**What to work on:** Write out the material exactly. Do not include the pictures.

**Data:**

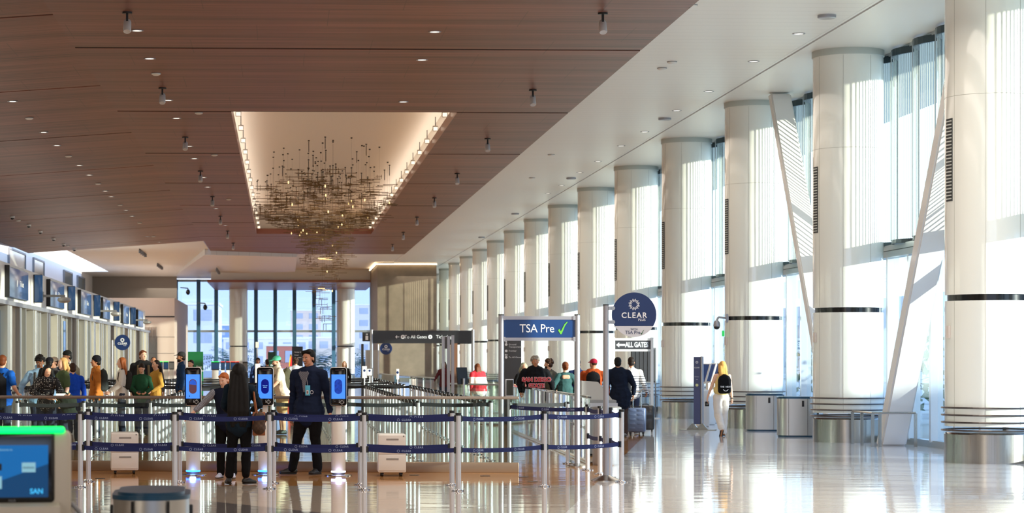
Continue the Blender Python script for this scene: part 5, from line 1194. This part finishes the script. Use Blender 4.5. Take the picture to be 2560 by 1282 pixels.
# ---------------------------------------------------------------- CCTV on the column
y=colY(1)-.0; t=thing('security_camera','grey dome security camera on an arm at the third column','camera',(XC-RC-.0,colY(1)-.15,2.66)); MB().box(-.01,.05,-.06,.06,-.05,.16).out('wall_plate',ALUW,t); MB().tube([(0,0,.06),(-.20,0,.08),(-.24,0,.0)],.025).out('arm',ALUW,t); MB().lathe([(.04,.0),(.075,-.05),(.085,-.12),(.08,-.15)],c=(-.24,0,0)).out('housing',ALUW,t); MB().ell((-.24,0,-.155),(.075,.075,.07)).out('dome',mat('dark_dome',(26,28,34),.08),t)
MB().box(-.03,.03,-.01,.01,-.07,.07).out('exit_sign',mat('exit_green',(40,190,90),.4,emit=(40,190,90),es=.8),None,label='small green sign on the edge of the third column',cat='sign',loc=(XC-RC-.08,colY(1)-.15,2.34))
y=colY(4); t=thing('security_camera','small dome camera near the sixth column','camera',(XC-RC-.0,colY(4)-.15,2.66)); MB().box(-.01,.05,-.06,.06,-.05,.16).out('wall_plate',ALUW,t); MB().tube([(0,0,.06),(-.22,0,.06)],.025).out('arm',ALUW,t); MB().ell((-.24,0,-.05),(.08,.08,.11)).out('dome',MATS['dome_grey'],t)
# ---------------------------------------------------------------- far check-in area
for i,(px,py,w,d,nm) in enumerate(((402,909,10,118,'green'),(415,909,13,118,'green'),(429,909,13,118,'dark'),(538,911,20,112,'green'),(557,911,10,112,'red'),(570,911,10,112,'red'),(583,910,13,112,'red'),(594,911,8,112,'red'),(613,912,13,105,'dark'))):
    x,y=P(px,d); z=ZP(py-.0,d); t=thing('check_in_kiosk','far check-in kiosk with %s top light, %s'%(nm,['left one of three by the tan wall','middle one of three by the tan wall','right one of three by the tan wall','leftmost of the row before the windows','second of the row before the windows','third of the row before the windows','fourth of the row before the windows','last of the row before the windows','standing alone in grey before the windows'][i]),'kiosk',(x,y,0),0,'far check-in kiosks'); ww=w*d/FP/2
    MB().box(-ww,ww,-.03,.05,1.16,1.56,bev=.01).out('screen_case',BLACK,t); MB().box(-ww+.02,ww-.02,-.035,-.03,1.20,1.52).out('screen',DKSCR if nm!='dark' else GREYP,t); MB().box(-ww,ww,-.04,.05,1.56,1.59).out('top_light',mat('kl_'+nm,{'green':(30,200,80),'red':(200,60,50),'dark':(90,90,90)}[nm],.4,emit={'green':(20,220,80),'red':(230,50,40),'dark':(0,0,0)}[nm],es=1.5),t); MB().box(-ww*.8,ww*.8,0,.3,0,1.16).out('pedestal',PEARL,t)
def totem(label,px0,px1,py,d,m,lines,cat='sign',base=.0):
    (ax,ay),(bx,by)=P(px0,d),P(px1,d); L=math.hypot(bx-ax,by-ay); t=thing('sign_totem',label,cat,(ax,ay,0),math.atan2(by-ay,bx-ax)); z=ZP(py,d); MB().box(0,L,-.04,.04,base,z).out('totem_body',m,t); MB().box(-.05,L+.05,-.15,.15,0,.03).out('base',GREYP,t)
    for s_,q,sz in lines: text('sign_lettering',s_,sz,(.10,-.043,z-q),WLET,t,align='LEFT',off=.002)
    return t
GS=mat('green_sign',(22,112,64),.4); GS2=mat('deep_green_sign',(14,62,44),.4)
totem('green Bag Check totem at left, half behind the taller Drop Tagged Bag totem',470,487,879,84,GS,(('Not',.52,.11),('Check',.68,.10)))
totem('green Drop Tagged Bag totem left of the far window column',484,508,879,82,GS,(('Drop',.56,.10),('Tagged',.70,.10),('Bag',.84,.10)))
t=totem('dark green Drop Bag totem behind the mint-capped person',670,689,880,84,GS2,(('Drop',.5,.09),('Bag',.64,.09)))
totem('black direction totem with white writing behind the smiling employee',730,757,866,88,SIGNBLK,(('Passenger Gates',.22,.05),('Ground',.34,.05),('Transportation',.44,.045)))
x,y=P(733,92); b=MB(); b.prism([(-.25,0),(.0,0),(.0,1.95),(-.10,1.75),(-.16,1.3),(-.22,.9)],-.02,.02); b.out('colour_banner',mat('banner_red',(214,48,56),.5),None,label='red and yellow curved banner behind the black totem',cat='banner',loc=(x,y,0))
x,y=P(722,92.2); b=MB(); b.prism([(-.12,0),(.05,0),(.12,1.9),(.05,1.9),(-.02,1.2)],-.02,.02); b.out('colour_banner',mat('banner_yellow',(236,190,50),.5),None,label='yellow strip banner beside the red one behind the black totem',cat='banner',loc=(x,y,0))
x,y=P(644,75); t=thing('white_panel_sign','white upright sign panel in front of the navy-jacketed far person','sign',(x,y,0)); MB().box(-.09,.09,-.02,.02,.9,1.55,bev=.02).out('panel',WHITE,t); MB().box(-.02,.02,0,.03,0,.9).out('post',ALU,t)
x,y=P(643,95); t=thing('pole_display','slim post with a white box on top before the far windows','post',(x,y,0)); MB().box(-.025,.025,-.025,.025,0,2.2).out('post',ALU,t); MB().box(-.07,.07,-.06,.06,2.2,2.45).out('display_box',WHITE,t)
for i,(px,py,w,h,d) in enumerate(((911,930,12,30,70),(924,930,15,20,74),(994,935,7,26,66))):
    x,y=P(px,d); z=ZP(py,d); s=d/FP; t=thing('small_notice_sign',('white notice with blue oval at the left of the far queue','framed white notice beside the far queue','narrow white notice standing in the far queue')[i],'sign',(x,y,0)); MB().box(-w*s/2,w*s/2,-.012,.012,z-h*s/2,z+h*s/2,bev=.004).out('notice_frame',WHITE if i!=1 else BLACK,t); MB().box(-w*s*.4,w*s*.4,-.016,-.012,z-h*s*.42,z+h*s*.42).out('notice_sheet',WHITE,t); MB().cyl((0,-.018,z+.05),(0,-.016,z+.05),.04,n=14).out('notice_symbol',NAVYS,t); MB().cyl((0,0,0),(0,0,z-h*s/2),.018,n=8).out('pole',ALU,t)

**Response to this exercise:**
Continue the Blender Python script for this scene: part 5, from line 1194. This part finishes the script. Use Blender 4.5. Take the picture to be 2560 by 1282 pixels.
# ---------------------------------------------------------------- CCTV on the column
y=colY(1)-.0; t=thing('security_camera','grey dome security camera on an arm at the third column','camera',(XC-RC-.0,colY(1)-.15,2.66)); MB().box(-.01,.05,-.06,.06,-.05,.16).out('wall_plate',ALUW,t); MB().tube([(0,0,.06),(-.20,0,.08),(-.24,0,.0)],.025).out('arm',ALUW,t); MB().lathe([(.04,.0),(.075,-.05),(.085,-.12),(.08,-.15)],c=(-.24,0,0)).out('housing',ALUW,t); MB().ell((-.24,0,-.155),(.075,.075,.07)).out('dome',mat('dark_dome',(26,28,34),.08),t)
MB().box(-.03,.03,-.01,.01,-.07,.07).out('exit_sign',mat('exit_green',(40,190,90),.4,emit=(40,190,90),es=.8),None,label='small green sign on the edge of the third column',cat='sign',loc=(XC-RC-.08,colY(1)-.15,2.34))
y=colY(4); t=thing('security_camera','small dome camera near the sixth column','camera',(XC-RC-.0,colY(4)-.15,2.66)); MB().box(-.01,.05,-.06,.06,-.05,.16).out('wall_plate',ALUW,t); MB().tube([(0,0,.06),(-.22,0,.06)],.025).out('arm',ALUW,t); MB().ell((-.24,0,-.05),(.08,.08,.11)).out('dome',MATS['dome_grey'],t)
# ---------------------------------------------------------------- far check-in area
for i,(px,py,w,d,nm) in enumerate(((402,909,10,118,'green'),(415,909,13,118,'green'),(429,909,13,118,'dark'),(538,911,20,112,'green'),(557,911,10,112,'red'),(570,911,10,112,'red'),(583,910,13,112,'red'),(594,911,8,112,'red'),(613,912,13,105,'dark'))):
    x,y=P(px,d); z=ZP(py-.0,d); t=thing('check_in_kiosk','far check-in kiosk with %s top light, %s'%(nm,['left one of three by the tan wall','middle one of three by the tan wall','right one of three by the tan wall','leftmost of the row before the windows','second of the row before the windows','third of the row before the windows','fourth of the row before the windows','last of the row before the windows','standing alone in grey before the windows'][i]),'kiosk',(x,y,0),0,'far check-in kiosks'); ww=w*d/FP/2
    MB().box(-ww,ww,-.03,.05,1.16,1.56,bev=.01).out('screen_case',BLACK,t); MB().box(-ww+.02,ww-.02,-.035,-.03,1.20,1.52).out('screen',DKSCR if nm!='dark' else GREYP,t); MB().box(-ww,ww,-.04,.05,1.56,1.59).out('top_light',mat('kl_'+nm,{'green':(30,200,80),'red':(200,60,50),'dark':(90,90,90)}[nm],.4,emit={'green':(20,220,80),'red':(230,50,40),'dark':(0,0,0)}[nm],es=1.5),t); MB().box(-ww*.8,ww*.8,0,.3,0,1.16).out('pedestal',PEARL,t)
def totem(label,px0,px1,py,d,m,lines,cat='sign',base=.0):
    (ax,ay),(bx,by)=P(px0,d),P(px1,d); L=math.hypot(bx-ax,by-ay); t=thing('sign_totem',label,cat,(ax,ay,0),math.atan2(by-ay,bx-ax)); z=ZP(py,d); MB().box(0,L,-.04,.04,base,z).out('totem_body',m,t); MB().box(-.05,L+.05,-.15,.15,0,.03).out('base',GREYP,t)
    for s_,q,sz in lines: text('sign_lettering',s_,sz,(.10,-.043,z-q),WLET,t,align='LEFT',off=.002)
    return t
GS=mat('green_sign',(22,112,64),.4); GS2=mat('deep_green_sign',(14,62,44),.4)
totem('green Bag Check totem at left, half behind the taller Drop Tagged Bag totem',470,487,879,84,GS,(('Not',.52,.11),('Check',.68,.10)))
totem('green Drop Tagged Bag totem left of the far window column',484,508,879,82,GS,(('Drop',.56,.10),('Tagged',.70,.10),('Bag',.84,.10)))
t=totem('dark green Drop Bag totem behind the mint-capped person',670,689,880,84,GS2,(('Drop',.5,.09),('Bag',.64,.09)))
totem('black direction totem with white writing behind the smiling employee',730,757,866,88,SIGNBLK,(('Passenger Gates',.22,.05),('Ground',.34,.05),('Transportation',.44,.045)))
x,y=P(733,92); b=MB(); b.prism([(-.25,0),(.0,0),(.0,1.95),(-.10,1.75),(-.16,1.3),(-.22,.9)],-.02,.02); b.out('colour_banner',mat('banner_red',(214,48,56),.5),None,label='red and yellow curved banner behind the black totem',cat='banner',loc=(x,y,0))
x,y=P(722,92.2); b=MB(); b.prism([(-.12,0),(.05,0),(.12,1.9),(.05,1.9),(-.02,1.2)],-.02,.02); b.out('colour_banner',mat('banner_yellow',(236,190,50),.5),None,label='yellow strip banner beside the red one behind the black totem',cat='banner',loc=(x,y,0))
x,y=P(644,75); t=thing('white_panel_sign','white upright sign panel in front of the navy-jacketed far person','sign',(x,y,0)); MB().box(-.09,.09,-.02,.02,.9,1.55,bev=.02).out('panel',WHITE,t); MB().box(-.02,.02,0,.03,0,.9).out('post',ALU,t)
x,y=P(643,95); t=thing('pole_display','slim post with a white box on top before the far windows','post',(x,y,0)); MB().box(-.025,.025,-.025,.025,0,2.2).out('post',ALU,t); MB().box(-.07,.07,-.06,.06,2.2,2.45).out('display_box',WHITE,t)
for i,(px,py,w,h,d) in enumerate(((911,930,12,30,70),(924,930,15,20,74),(994,935,7,26,66))):
    x,y=P(px,d); z=ZP(py,d); s=d/FP; t=thing('small_notice_sign',('white notice with blue oval at the left of the far queue','framed white notice beside the far queue','narrow white notice standing in the far queue')[i],'sign',(x,y,0)); MB().box(-w*s/2,w*s/2,-.012,.012,z-h*s/2,z+h*s/2,bev=.004).out('notice_frame',WHITE if i!=1 else BLACK,t); MB().box(-w*s*.4,w*s*.4,-.016,-.012,z-h*s*.42,z+h*s*.42).out('notice_sheet',WHITE,t); MB().cyl((0,-.018,z+.05),(0,-.016,z+.05),.04,n=14).out('notice_symbol',NAVYS,t); MB().cyl((0,0,0),(0,0,z-h*s/2),.018,n=8).out('pole',ALU,t)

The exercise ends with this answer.